### Dataset extract
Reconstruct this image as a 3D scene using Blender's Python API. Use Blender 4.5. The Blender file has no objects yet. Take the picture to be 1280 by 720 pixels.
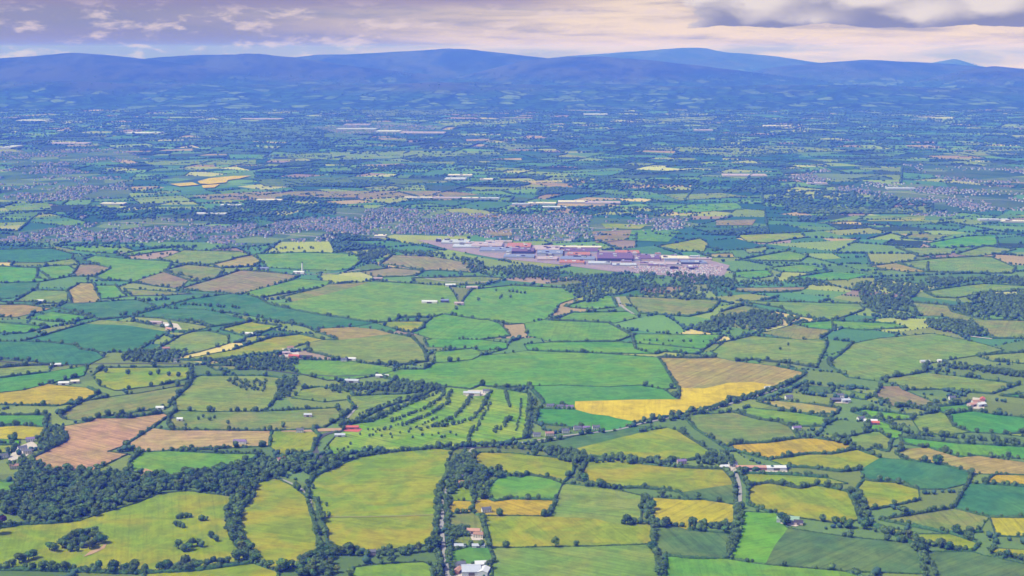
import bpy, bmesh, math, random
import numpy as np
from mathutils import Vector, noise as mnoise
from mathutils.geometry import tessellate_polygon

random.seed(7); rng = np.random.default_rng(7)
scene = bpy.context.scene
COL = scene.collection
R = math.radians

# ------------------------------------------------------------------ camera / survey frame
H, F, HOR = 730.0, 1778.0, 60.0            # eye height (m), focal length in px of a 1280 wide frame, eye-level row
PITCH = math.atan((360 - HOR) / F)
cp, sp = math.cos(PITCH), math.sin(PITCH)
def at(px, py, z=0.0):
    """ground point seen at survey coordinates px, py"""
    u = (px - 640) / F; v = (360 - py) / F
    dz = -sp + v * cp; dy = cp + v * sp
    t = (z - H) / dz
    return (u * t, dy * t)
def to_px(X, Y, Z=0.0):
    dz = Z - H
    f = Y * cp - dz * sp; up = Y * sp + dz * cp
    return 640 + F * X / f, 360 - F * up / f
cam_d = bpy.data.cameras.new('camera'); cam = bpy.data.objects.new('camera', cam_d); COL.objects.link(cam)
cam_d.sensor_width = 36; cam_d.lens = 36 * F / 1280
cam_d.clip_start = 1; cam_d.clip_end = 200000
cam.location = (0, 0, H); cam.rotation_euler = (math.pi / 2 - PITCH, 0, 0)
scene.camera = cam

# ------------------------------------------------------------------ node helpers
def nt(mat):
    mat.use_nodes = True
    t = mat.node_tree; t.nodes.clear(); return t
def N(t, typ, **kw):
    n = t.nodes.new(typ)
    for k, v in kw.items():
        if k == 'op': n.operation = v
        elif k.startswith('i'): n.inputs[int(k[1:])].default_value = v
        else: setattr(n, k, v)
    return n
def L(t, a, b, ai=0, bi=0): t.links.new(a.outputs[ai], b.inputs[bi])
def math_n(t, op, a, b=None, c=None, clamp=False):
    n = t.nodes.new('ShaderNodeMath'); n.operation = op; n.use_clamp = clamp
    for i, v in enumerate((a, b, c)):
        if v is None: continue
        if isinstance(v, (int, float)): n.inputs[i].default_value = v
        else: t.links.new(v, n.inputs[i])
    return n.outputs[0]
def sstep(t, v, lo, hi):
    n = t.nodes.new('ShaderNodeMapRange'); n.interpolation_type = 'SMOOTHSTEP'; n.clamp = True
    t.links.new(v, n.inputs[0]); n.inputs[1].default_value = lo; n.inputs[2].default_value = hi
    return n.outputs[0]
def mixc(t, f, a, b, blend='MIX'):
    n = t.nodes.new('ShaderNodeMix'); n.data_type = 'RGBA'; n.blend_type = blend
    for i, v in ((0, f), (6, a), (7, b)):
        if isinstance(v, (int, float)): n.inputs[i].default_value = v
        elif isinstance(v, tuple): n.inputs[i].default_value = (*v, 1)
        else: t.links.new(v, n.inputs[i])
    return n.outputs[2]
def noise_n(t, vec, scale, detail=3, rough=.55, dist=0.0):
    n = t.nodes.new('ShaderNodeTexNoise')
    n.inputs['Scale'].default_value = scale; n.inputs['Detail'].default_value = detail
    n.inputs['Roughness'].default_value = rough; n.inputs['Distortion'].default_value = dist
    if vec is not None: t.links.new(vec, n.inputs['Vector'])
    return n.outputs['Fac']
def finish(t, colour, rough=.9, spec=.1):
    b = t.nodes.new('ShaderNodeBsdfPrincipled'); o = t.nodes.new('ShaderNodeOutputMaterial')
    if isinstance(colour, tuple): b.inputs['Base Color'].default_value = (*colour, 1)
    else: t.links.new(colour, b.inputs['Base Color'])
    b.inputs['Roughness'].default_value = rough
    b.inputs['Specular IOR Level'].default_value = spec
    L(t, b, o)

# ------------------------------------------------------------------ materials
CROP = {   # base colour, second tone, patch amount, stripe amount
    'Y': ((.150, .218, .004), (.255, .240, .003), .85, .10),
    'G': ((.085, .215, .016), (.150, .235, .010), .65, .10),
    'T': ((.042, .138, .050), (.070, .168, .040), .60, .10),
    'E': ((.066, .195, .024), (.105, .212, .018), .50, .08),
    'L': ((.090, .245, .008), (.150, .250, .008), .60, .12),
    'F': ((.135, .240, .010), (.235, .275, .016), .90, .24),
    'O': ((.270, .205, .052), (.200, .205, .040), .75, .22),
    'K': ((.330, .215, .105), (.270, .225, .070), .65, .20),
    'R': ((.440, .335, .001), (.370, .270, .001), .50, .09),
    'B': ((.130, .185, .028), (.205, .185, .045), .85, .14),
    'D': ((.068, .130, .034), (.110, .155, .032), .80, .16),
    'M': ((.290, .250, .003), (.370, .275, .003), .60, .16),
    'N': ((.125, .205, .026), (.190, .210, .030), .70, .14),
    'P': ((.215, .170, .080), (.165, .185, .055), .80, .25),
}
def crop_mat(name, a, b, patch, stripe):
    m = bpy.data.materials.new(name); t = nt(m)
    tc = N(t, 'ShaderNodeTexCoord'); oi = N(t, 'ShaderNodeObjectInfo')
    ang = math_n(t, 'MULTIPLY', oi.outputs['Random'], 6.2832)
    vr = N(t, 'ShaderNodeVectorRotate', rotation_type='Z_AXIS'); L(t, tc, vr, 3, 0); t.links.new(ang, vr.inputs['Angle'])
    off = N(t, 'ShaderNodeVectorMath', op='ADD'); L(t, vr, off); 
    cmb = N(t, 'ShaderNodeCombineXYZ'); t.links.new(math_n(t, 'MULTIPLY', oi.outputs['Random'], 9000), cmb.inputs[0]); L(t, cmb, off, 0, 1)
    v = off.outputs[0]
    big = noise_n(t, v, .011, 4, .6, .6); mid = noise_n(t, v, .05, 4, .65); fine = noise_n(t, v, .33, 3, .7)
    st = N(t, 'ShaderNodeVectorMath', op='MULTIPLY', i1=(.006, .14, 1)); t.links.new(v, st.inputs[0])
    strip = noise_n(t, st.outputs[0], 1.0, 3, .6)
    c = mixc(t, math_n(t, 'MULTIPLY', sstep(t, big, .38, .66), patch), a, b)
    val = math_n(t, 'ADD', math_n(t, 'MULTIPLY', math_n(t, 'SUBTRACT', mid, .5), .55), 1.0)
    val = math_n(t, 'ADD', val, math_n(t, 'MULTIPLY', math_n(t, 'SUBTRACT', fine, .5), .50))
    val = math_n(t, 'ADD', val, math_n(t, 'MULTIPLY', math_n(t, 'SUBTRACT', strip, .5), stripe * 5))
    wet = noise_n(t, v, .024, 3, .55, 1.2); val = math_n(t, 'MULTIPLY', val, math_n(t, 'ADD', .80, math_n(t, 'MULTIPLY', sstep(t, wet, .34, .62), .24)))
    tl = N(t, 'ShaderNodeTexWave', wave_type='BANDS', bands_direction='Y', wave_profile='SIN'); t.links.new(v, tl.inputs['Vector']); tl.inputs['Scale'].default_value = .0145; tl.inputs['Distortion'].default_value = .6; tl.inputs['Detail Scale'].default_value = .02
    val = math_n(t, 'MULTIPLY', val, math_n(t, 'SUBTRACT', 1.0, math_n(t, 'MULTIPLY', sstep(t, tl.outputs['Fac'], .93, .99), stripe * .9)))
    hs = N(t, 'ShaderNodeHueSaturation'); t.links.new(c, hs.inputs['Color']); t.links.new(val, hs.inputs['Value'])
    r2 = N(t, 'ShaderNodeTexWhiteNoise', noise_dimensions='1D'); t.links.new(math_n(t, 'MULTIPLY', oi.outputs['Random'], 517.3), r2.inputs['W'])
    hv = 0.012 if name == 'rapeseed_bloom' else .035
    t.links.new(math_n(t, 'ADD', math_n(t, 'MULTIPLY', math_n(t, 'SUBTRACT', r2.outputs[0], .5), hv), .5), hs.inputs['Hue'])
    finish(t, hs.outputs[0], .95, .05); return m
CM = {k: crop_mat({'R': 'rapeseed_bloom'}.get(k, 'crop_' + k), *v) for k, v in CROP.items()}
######
→ **Work required**
Leave out any pictures and return exactly the lines from the beginning of the data through the line with "from mathutils.geometry import", inclusive.

→ **Solution for this task**
Reconstruct this image as a 3D scene using Blender's Python API. Use Blender 4.5. The Blender file has no objects yet. Take the picture to be 1280 by 720 pixels.
import bpy, bmesh, math, random
import numpy as np
from mathutils import Vector, noise as mnoise
from mathutils.geometry import tessellate_polygon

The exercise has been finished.